SHANGHAI (AFP): Zhou Zhuguang surveys his Shanghai workshop and rows of workers meticulously stitching high-collared Chinese dresses known as qipao, some of which sell for nearly $5,000.
“It’s a highly skilled craft,” said Zhou, co-founder of Hanart, one of China’s most well-known qipao makers.
“Some of our tailors spend a lifetime learning to make qipao.”
The price tag also reflects enduring demand for the qipao, known as a cheongsam in Hong Kong and overseas Chinese communities.
Drawing on traditional design elements, the dress was popularised in 1920s Shanghai, its form-fitting cut capturing the glamour of that free-wheeling pre-communist era and the desire of Chinese women to liberate themselves from traditionally subservient roles.
The qipao disappeared after the Communist Party — which considered it decadent and bourgeois — took power in 1949.
The dress’s comeback is due in part to producers like Zhou.
A mass-produced qipao, sometimes seen at weddings or other formal occasions, can be bought today for as little as 100 yuan ($16).
But Zhou, 59, has found a market for higher-end designs among well-heeled Chinese fashionistas.
Zhou previously dealt in lower-priced qipao before founding Hanart in 1998 in partnership with Chu Hongsheng, a legendary qipao designer who fitted Chinese film actresses and the wives and daughters of Shanghai mafia bosses. Chu died in 2017 at the age of 99.
Cultural value
“(Low price) isn’t the true essence of the qipao,” said Zhou, who feels that such an iconic Chinese fashion staple requires more luxurious materials, bolder designs and hand-crafted precision, which inevitably push prices up.
Zhou displayed these at a Shanghai show late last year which featured “modern, altered qipao” designs combining the classic Mandarin collar and body-hugging fit with less traditional elements such as lace, fringes, velvet, sequins and rich embroidery.
“We want more young people to wear qipao,” Zhou said of his design re-boot.
To Yang Zhenzhen, who owns a Shanghai qipao shop and is an online influencer of the dress style, cracking the youth market is essential to keeping the tradition alive.
Her shop targets buyers aged 25-45 with qipao starting at around $600.

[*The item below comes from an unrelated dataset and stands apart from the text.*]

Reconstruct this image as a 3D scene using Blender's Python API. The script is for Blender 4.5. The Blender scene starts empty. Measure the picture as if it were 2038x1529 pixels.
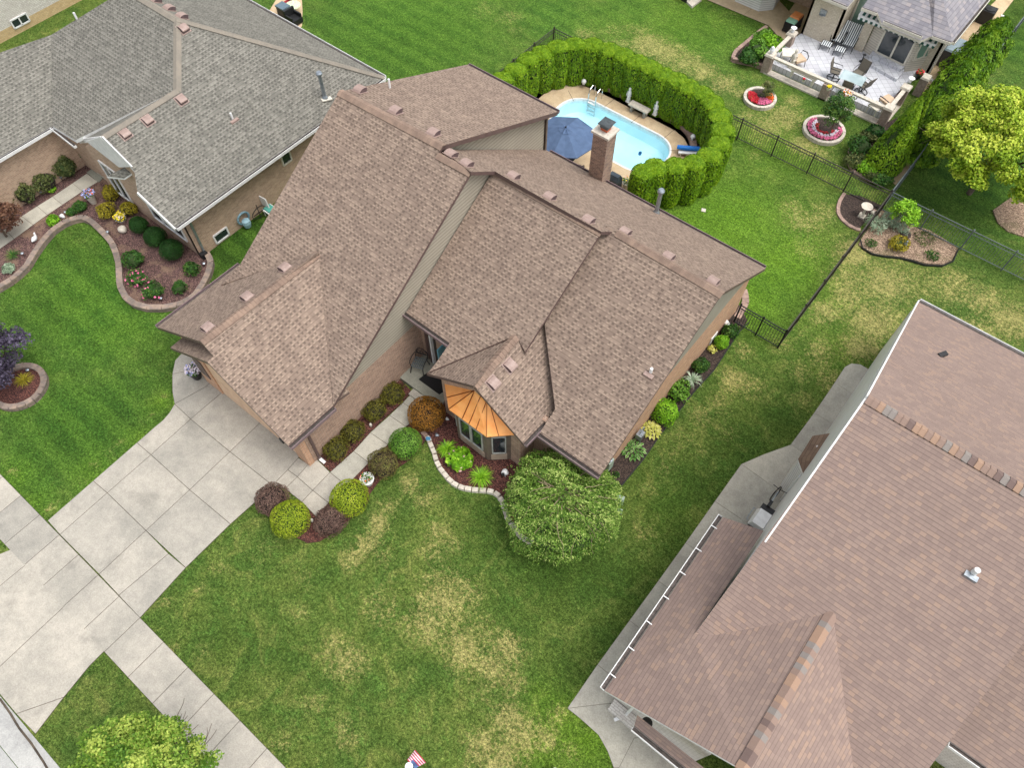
import bpy, math, random
import numpy as np
from mathutils import Vector, Matrix, noise as mnoise

# ------------------------------------------------------------------ camera, light, exposure
SC = bpy.context.scene
COL = SC.collection
rad = math.radians
CAMH = 26.0
F_PX, PITCH, ROLL, YAW = 1501.417, rad(58.84865), rad(0.32673), rad(38.57156)
def _rot():
    cy, sy = math.cos(YAW), math.sin(YAW); cp, sp = math.cos(PITCH), math.sin(PITCH); cr, sr = math.cos(ROLL), math.sin(ROLL)
    Rz = np.array([[cy, sy, 0], [-sy, cy, 0], [0, 0, 1]]); B = np.array([[1, 0, 0], [0, -sp, -cp], [0, cp, -sp]])
    Rr = np.array([[cr, -sr, 0], [sr, cr, 0], [0, 0, 1]]); return Rr @ B @ Rz
RR = _rot()
cam_d = bpy.data.cameras.new('camera'); cam = bpy.data.objects.new('camera', cam_d); COL.objects.link(cam)
cam_d.sensor_width = 36.0; cam_d.lens = F_PX / 2038 * 36.0; cam_d.clip_end = 600
Mx = Matrix([[RR[0][i], -RR[1][i], -RR[2][i], 0] for i in range(3)] + [[0, 0, 0, 1]]); Mx.translation = (0, 0, CAMH)
cam.matrix_world = Mx; SC.camera = cam

SUN_EL, SUN_AZ = rad(68), rad(75)      # azimuth measured clockwise from +y
w = bpy.data.worlds.new('World'); SC.world = w; w.use_nodes = True
nt = w.node_tree; bg = nt.nodes['Background']
sky = nt.nodes.new('ShaderNodeTexSky'); sky.sky_type = 'NISHITA'; sky.sun_disc = False
sky.sun_elevation = SUN_EL; sky.sun_rotation = SUN_AZ; sky.dust_density = 4.0; sky.air_density = 1.0; sky.ozone_density = 0.6
hs = nt.nodes.new('ShaderNodeHueSaturation'); hs.inputs['Saturation'].default_value = 0.28
nt.links.new(sky.outputs[0], hs.inputs['Color']); nt.links.new(hs.outputs[0], bg.inputs[0]); bg.inputs[1].default_value = 0.15
sd = bpy.data.lights.new('sun', 'SUN'); so = bpy.data.objects.new('sun', sd); COL.objects.link(so)
sd.energy = 0.75; sd.angle = rad(32); sd.color = (1.0, 0.965, 0.91)
sdir = Vector((math.sin(SUN_AZ) * math.cos(SUN_EL), math.cos(SUN_AZ) * math.cos(SUN_EL), math.sin(SUN_EL)))
so.rotation_euler = sdir.to_track_quat('Z', 'Y').to_euler(); so.location = (20, 10, 60)
SC.view_settings.view_transform = 'Standard'; SC.view_settings.look = 'None'; SC.view_settings.gamma = 1.0
SC.view_settings.exposure = 0.82
SC.render.engine = 'CYCLES'

# ------------------------------------------------------------------ photo measurement -> world
def ray(px, py): return RR.T @ np.array([(px - 1019.0) / F_PX, (py - 764.5) / F_PX, 1.0])
def P(px, py, z=0.0):
    d = ray(px, py); t = (z - CAMH) / d[2]; return Vector((d[0] * t, d[1] * t, z))
class Plane:
    def __init__(s, n, q): s.n = np.array(n, float); s.q = np.array(q, float)
    def hit(s, px, py, dz=0.0):
        d = ray(px, py); o = np.array([0, 0, CAMH]); q = s.q + [0, 0, dz]
        return Vector(o + d * (np.dot(s.n, q - o) / np.dot(s.n, d)))
    def z(s, x, y): return s.q[2] - (s.n[0] * (x - s.q[0]) + s.n[1] * (y - s.q[1])) / s.n[2]
    def at(s, x, y, dz=0): return Vector((x, y, s.z(x, y) + dz))
def PL(sx, sy, x0, y0, z0=2.8): return Plane((-sx, -sy, 1), (x0, y0, z0))
def atx(px, py, x):
    d = ray(px, py); t = x / d[0]; return Vector((x, d[1] * t, CAMH + d[2] * t))
def aty(px, py, y):
    d = ray(px, py); t = y / d[1]; return Vector((d[0] * t, y, CAMH + d[2] * t))

# ------------------------------------------------------------------ objects
WL = {}
def _props(o, label=None, cat=None, group=None, kind=None):
    if label: o['label'] = label
    if cat: o['category'] = cat
    if group: o['group'] = group
    if kind: o['kind'] = kind
    return o
def empty(name, loc, label, cat, group=None):
    o = bpy.data.objects.new(name, None); COL.objects.link(o); o.location = loc; o.empty_display_size = .2
    WL[o.name] = Vector(loc); return _props(o, label, cat, group)
class Msh:
    def __init__(s): s.v = []; s.f = []; s.m = []; s.t = []; s.uv = []
    def face(s, pts, mi=0, t=None, uv=None):
        b = len(s.v); s.v += [tuple(p) for p in pts]; s.f.append(tuple(range(b, b + len(pts)))); s.m.append(mi)
        s.t.append(random.random() if t is None else t); s.uv.append(uv); return s
    def add(s, vs, fs, mi=0, t=None):
        b = len(s.v); s.v += [tuple(p) for p in vs]; tt = random.random() if t is None else t
        for f in fs: s.f.append(tuple(i + b for i in f)); s.m.append(mi); s.t.append(tt); s.uv.append(None)
        return s
    def box(s, c, d, rz=0, mi=0, t=None, top=(1, 1)):
        x, y, z = d[0] / 2, d[1] / 2, d[2]; cs, sn = math.cos(rz), math.sin(rz); vs = []
        for zz, k in ((0, (1, 1)), (z, top)):
            for a, b in ((-1, -1), (1, -1), (1, 1), (-1, 1)):
                X, Y = a * x * k[0], b * y * k[1]; vs.append((c[0] + X * cs - Y * sn, c[1] + X * sn + Y * cs, c[2] + zz))
        return s.add(vs, [(3, 2, 1, 0), (4, 5, 6, 7), (0, 1, 5, 4), (1, 2, 6, 5), (2, 3, 7, 6), (3, 0, 4, 7)], mi, t)
    def bar(s, a, b, wd, ht, mi=0, t=None, up=(0, 0, 1)):
        a, b = Vector(a), Vector(b); d = (b - a).normalized(); u = Vector(up)
        if abs(d.dot(u)) > .95: u = Vector((1, 0, 0))
        r = d.cross(u).normalized() * (wd / 2); u = r.cross(d).normalized() * (ht / 2)
        vs = [p + i * r + j * u for p in (a, b) for i, j in ((-1, -1), (1, -1), (1, 1), (-1, 1))]
        return s.add(vs, [(3, 2, 1, 0), (4, 5, 6, 7), (0, 1, 5, 4), (1, 2, 6, 5), (2, 3, 7, 6), (3, 0, 4, 7)], mi, t)
    def tube(s, pts, r, n=8, mi=0, t=None, cap=True):
        pts = [Vector(p) for p in pts]; rs = r if isinstance(r, (list, tuple)) else [r] * len(pts); vs = []; fs = []
        for i, p in enumerate(pts):
            d = (pts[min(i + 1, len(pts) - 1)] - pts[max(i - 1, 0)]).normalized(); u = Vector((0, 0, 1)) if abs(d.z) < .9 else Vector((1, 0, 0))
            a = d.cross(u).normalized(); b = a.cross(d)
            for k in range(n):
                th = 2 * math.pi * k / n; vs.append(p + a * math.cos(th) * rs[i] + b * math.sin(th) * rs[i])
        for i in range(len(pts) - 1):
            for k in range(n): fs.append((i * n + k, i * n + (k + 1) % n, (i + 1) * n + (k + 1) % n, (i + 1) * n + k))
        if cap: fs += [tuple(range(n)), tuple(range(len(vs) - 1, len(vs) - n - 1, -1))]
        return s.add(vs, fs, mi, t)
    def lathe(s, c, prof, n=16, mi=0, t=None, sx=1, sy=1, wob=0):
        vs = []; fs = []
        for r, z in prof:
            for k in range(n):
                th = 2 * math.pi * k / n; q = 1 + wob * math.sin(3 * th + z * 9); vs.append((c[0] + r * q * sx * math.cos(th), c[1] + r * q * sy * math.sin(th), c[2] + z))
        for i in range(len(prof) - 1):
            for k in range(n): fs.append((i * n + k, i * n + (k + 1) % n, (i + 1) * n + (k + 1) % n, (i + 1) * n + k))
        fs += [tuple(range(n - 1, -1, -1)), tuple(range(len(vs) - n, len(vs)))]
        return s.add(vs, fs, mi, t)
    def slab(s, pts, th, mi=0, mside=None, t=None, hid=()):
        """polygon extruded straight down by th"""
        a = [Vector(p) for p in pts]
        nz = sum((a[i].x * a[(i + 1) % len(a)].y - a[(i + 1) % len(a)].x * a[i].y) for i in range(len(a)))
        if nz < 0: a = a[::-1]
        b = [p - Vector((0, 0, th)) for p in a]; t = random.random() if t is None else t
        s.face(a, mi, t); ms = mi if mside is None else mside; hid = [tuple(round(c, 4) for c in Vector(p)) for p in hid]
        s.face(b[::-1], ms, t)
        for i in range(len(a)):
            j = (i + 1) % len(a); hh = len(hid) and tuple(round(c, 4) for c in a[i]) in hid and tuple(round(c, 4) for c in a[j]) in hid; s.face([a[j], a[i], b[i], b[j]], mi if hh else ms, t)
        return s
    def wall(s, pts, n, th, mi=0):
        """vertical polygon with thickness th pushed along -n"""
        a = [Vector(p) for p in pts]; n = Vector(n).normalized(); c = (a[1] - a[0]).cross(a[2] - a[0])
        if c.dot(n) < 0: a = a[::-1]
        b = [p - n * th for p in a]; s.face(a, mi, .5); s.face(b[::-1], mi, .5)
        for i in range(len(a)):
            j = (i + 1) % len(a); s.face([a[j], a[i], b[i], b[j]], mi, .5)
        return s
    def build(s, name, mats, parent=None, smooth=False, label=None, cat=None, group=None, kind=None, loc=None):
        me = bpy.data.meshes.new(name); V = np.array(s.v, dtype=np.float64).reshape(-1, 3)
        o = bpy.data.objects.new(name, me); COL.objects.link(o)
        off = Vector((0, 0, 0))
        if parent is not None: off = WL[parent.name]; o.parent = parent; WL[o.name] = off
        elif loc is not None: off = Vector(loc); o.location = off; WL[o.name] = off
        else: WL[o.name] = off
        Wv = V.copy(); V = V - np.array(off)
        me.from_pydata([tuple(p) for p in V], [], s.f)
        for m in (mats if isinstance(mats, (list, tuple)) else [mats]): me.materials.append(m)
        nf = len(me.polygons)
        me.polygons.foreach_set('material_index', np.array(s.m, dtype=np.int32)[:nf])
        at = me.attributes.new('tint', 'FLOAT', 'FACE'); at.data.foreach_set('value', np.array(s.t, dtype=np.float32)[:nf])
        if nf < 60000:
            uvl = me.uv_layers.new(name='UVMap'); nrm = np.zeros(nf * 3); me.polygons.foreach_get('normal', nrm); nrm = nrm.reshape(-1, 3)
            out = np.zeros((len(me.loops), 2)); li = 0
            for i, f in enumerate(s.f):
                n = nrm[i]; u_ = s.uv[i]
                if u_ is None:
                    h = math.hypot(n[0], n[1])
                    if h < 1e-3: U = np.array([1, 0, 0]); Vv = np.array([0, 1, 0])
                    else:
                        U = np.array([-n[1] / h, n[0] / h, 0]); Vv = np.cross(n, U)
                        if Vv[2] < 0: Vv = -Vv
                    q = Wv[list(f)]; out[li:li + len(f), 0] = q @ U; out[li:li + len(f), 1] = q @ Vv
                else: out[li:li + len(f)] = u_
                li += len(f)
            uvl.data.foreach_set('uv', out.ravel())
        if smooth: me.polygons.foreach_set('use_smooth', [True] * nf)
        me.update(); return _props(o, label, cat, group, kind)
def dup(root, loc, rz=0, label=None, sc=None):
    r = root.copy(); COL.objects.link(r); r.location = loc; r.rotation_euler = (0, 0, rz)
    if sc: r.scale = (sc, sc, sc) if not isinstance(sc, tuple) else sc
    if label: r['label'] = label
    for ch in list(root.children):
        c = ch.copy(); COL.objects.link(c); c.parent = r
        for g in list(ch.children):
            d = g.copy(); COL.objects.link(d); d.parent = c
    return r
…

“Young people bring new life and energy” to the qipao, said Yang, 28, who has been smitten with the dress since childhood and began collecting them five years ago.
“If young people don’t wear them, then by the time they grow old there won’t be anyone wearing them,” she said.
Yang admitted that youth acceptance suffers from a stereotype that qipao are for elderly women, or the belief that pop culture uses the dress to objectify Chinese women.
“These are deep misconceptions… so I want to popularise it as best I can and let people know the real meaning of qipao,” she said.
That includes the dress’s role in breaking down gender norms for women during the 1920s. The sense of freedom associated with that will never go out of style, she adds.
For Zhou, selling qipao is about perpetuating an element of China’s intangible cultural heritage.
“We are small, but we are carrying on a piece of culture,” he said. “That’s where our biggest value is.”